Not many recently promulgated regulations benefit banks, and even fewer both banks and their corporate customers. But a new standard by the Basel Committee on Banking Supervision does.
Over the weekend, the Basel Committee relaxed some proposed new rules on bank liquidity buffers, designed to keep financial institutions from melting down in a crisis.
The watering-down of the provisions not only is a win for global banks but also reduces the likelihood that banks’ appetites for underwriting commercial lines of credit would be curbed in the coming years. Specifically, the Basel Committee eased measures that would have made some kinds of credit lines more costly to hold on the balance sheet.
The so-called liquidity coverage ratio (LCR) forces banks to maintain a level of “high-quality, unencumbered assets” to meet cash outflows for a 30-day “stressed period” — essentially, a financial crisis that causes a run on banks.

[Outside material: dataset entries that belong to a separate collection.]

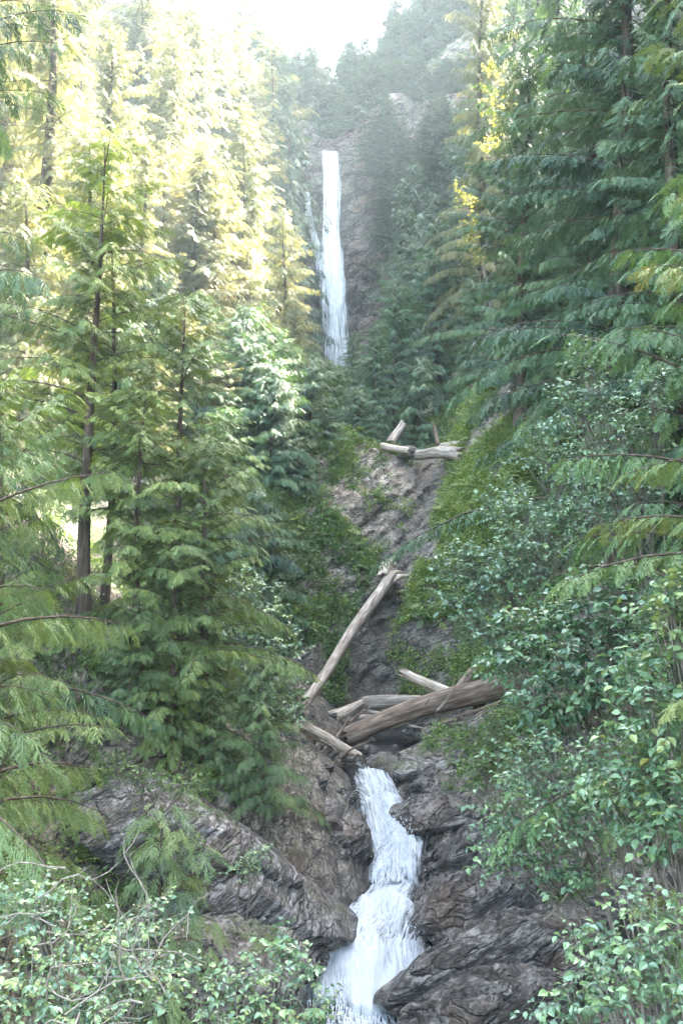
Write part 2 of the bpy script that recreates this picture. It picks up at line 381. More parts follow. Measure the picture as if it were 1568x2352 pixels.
# the tall fall: three overlapping veils and a thin side trickle, all one body of water
mb = MB(); foams = []; fls = []
def veil(path, Yd, wl, nseg, ncol, fo, seed, bulge=.25):
    pts = np.array([P(u, v, Yd) for u, v in path]); s = np.linspace(0, 1, nseg)
    k = np.linspace(0, 1, len(pts))
    c = np.stack([np.interp(s, k, pts[:, j]) for j in range(3)], 1); ww = np.interp(s, np.linspace(0, 1, len(wl)), wl)
    a = np.linspace(-1, 1, ncol)
    Z = np.repeat(c[:, 2:3], ncol, 1); S = c[0, 2]-Z
    X = c[:, :1]+ww[:, None]*a[None]
    fl = np.stack([X-pts[0, 0]+seed*7.7, S, 0*X+seed], -1).reshape(-1, 3)
    n = fbm(fl*np.array([.9, .12, 1]), 4).reshape(X.shape)
    X = X+.25*fbm(fl*np.array([.3, .25, 1])+5, 3).reshape(X.shape)*np.linspace(0, 1, nseg)[:, None]
    Yq = Yd-bulge*(1-a[None]**2)-.55*n+(2.6*(1-smooth(0, .05, s))**1.5)[:, None]
    Z = Z+(.12*np.exp(-s/.02))[:, None]*(1-.6*np.abs(a[None])**2)
    i = np.arange(nseg-1)[:, None]*ncol+np.arange(ncol-1)[None]
    mb.add(np.stack([X, Yq, Z], -1).reshape(-1, 3), np.stack([i, i+1, i+ncol+1, i+ncol], -1).reshape(-1, 4))
    f = np.repeat(np.interp(s, np.linspace(0, 1, len(fo)), fo)[:, None], ncol, 1)-.7*np.abs(a[None])**2+.12
    foams.append(f.ravel()); fls.append(fl)
veil([(757, 331), (763, 420), (763, 540), (760, 620), (768, 740), (778, 850)], 106.3, [1.25, 1.4, 1.45, 1.9, 2.0, 2.3], 260, 44, [.8, .62, .55, .8, .55, .5], 1)
veil([(757, 333), (757, 480), (758, 600), (766, 720), (776, 850)], 105.9, [1., 1.2, 1.8, 2.2, 2.6], 240, 40, [.6, .5, .68, .45, .45], 2, .4)
veil([(765, 560), (770, 640), (780, 740), (790, 855)], 105.5, [.7, 1.5, 1.9, 2.3], 160, 40, [.45, .5, .4, .42], 3, .5)
veil([(702, 432), (708, 490), (722, 545), (733, 600), (742, 660)], 106.2, [.35, .5, .55, .75, .8], 140, 14, [.85, .8, .75, .8, .6], 4, .15)
o = ob('waterfall', mb.mesh('waterfall', M['fall'], True, uv=np.concatenate(fls), extra={'foam': np.concatenate(foams)})); o['kind'] = 'structure'

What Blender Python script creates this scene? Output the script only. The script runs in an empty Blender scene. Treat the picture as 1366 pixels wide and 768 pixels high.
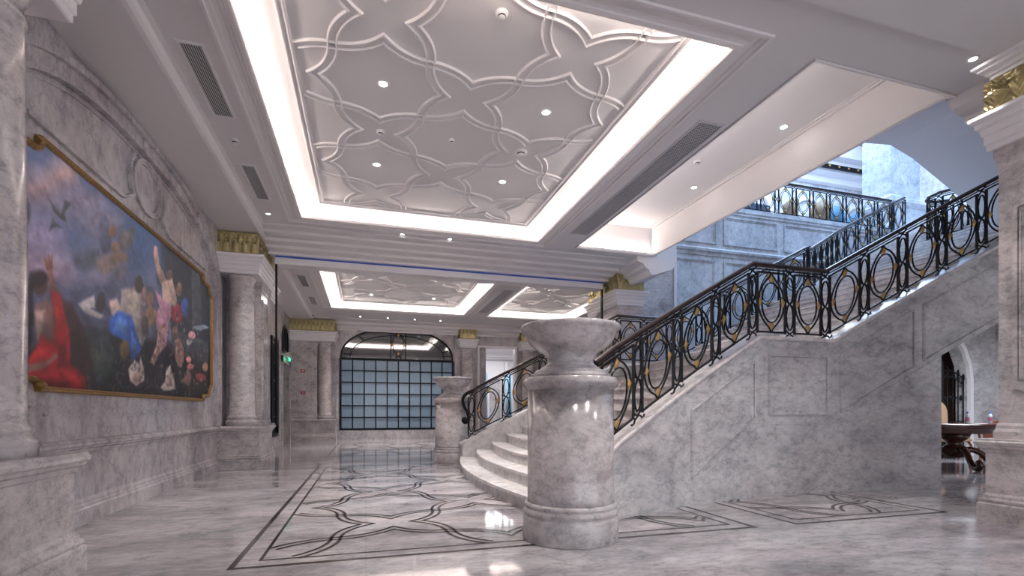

The original stress-test model produced by the Basel Committee in December 2010 assumed that during a crisis, nonfinancial companies would draw down 100% of their untapped credit lines. So banks would have had to hold a higher amount of liquid assets — which generally earn much lower returns — for each dollar committed to corporate lines of credit.
But the revised rules assume only a 30% drawdown rate for the unused portion of liquidity facilities borrowed by nonfinancial corporates, sovereigns, and central banks, according to documents released by the Bank for International Settlements.
Only credit lines classified as “liquidity facilities” are affected. Basel defines a liquidity facility as any committed, undrawn “back-up facility that would be utilized to refinance the debt obligations of a [company] in situations where such a [company] is unable to rollover that debt in financial markets.” An example would be revolvers that backstop commercial-paper borrowing.
Revolvers or loan facilities used for general corporate purposes or working capital would be classified as credit facilities, against which banks will have to hold liquid assets of only 10%.
In another change, the Basel Committee expanded the kinds of assets eligible to be held against credit lines and other obligations. The revisions deem corporate bonds rated as low as BBB- and some corporate stocks “high quality liquid assets,” which could make them more attractive for banks’ treasury departments to hold. Previously, common equity was not included and corporate debt had to be rated AA or higher.
The committee also added residential mortgage-backed securities rated AA or higher to the liquid assets list.
Not all common equity and debt would qualify; for example, the Basel rules say the corporate debt or equity would have to “have a proven record as a reliable source of liquidity in the markets even during stressed market conditions.”
Banking lobbyists have been arguing that the original LCR rules would have given banks a limited number of assets to invest in and could have caused an overreliance on investments in sovereign debt.
The American Securitization Forum applauded the inclusion of some residential mortgage-backed securities in the liquid assets basket. “Without this expansion of the LCR, efforts to bring additional private capital back into the U.S. mortgage finance system would have continued to face limited demand from bank investment offices,” an ASF statement said.
The deadlines for international financial institutions to comply with the LCR were also pushed back, to January 1, 2019, from the original 2015. The committee also said it would phase in the LCR. By 2015 banks would have to hold a ratio of liquid assets to cash outflows of 60%. That level would increase 10 percentage points each of the subsequent four years.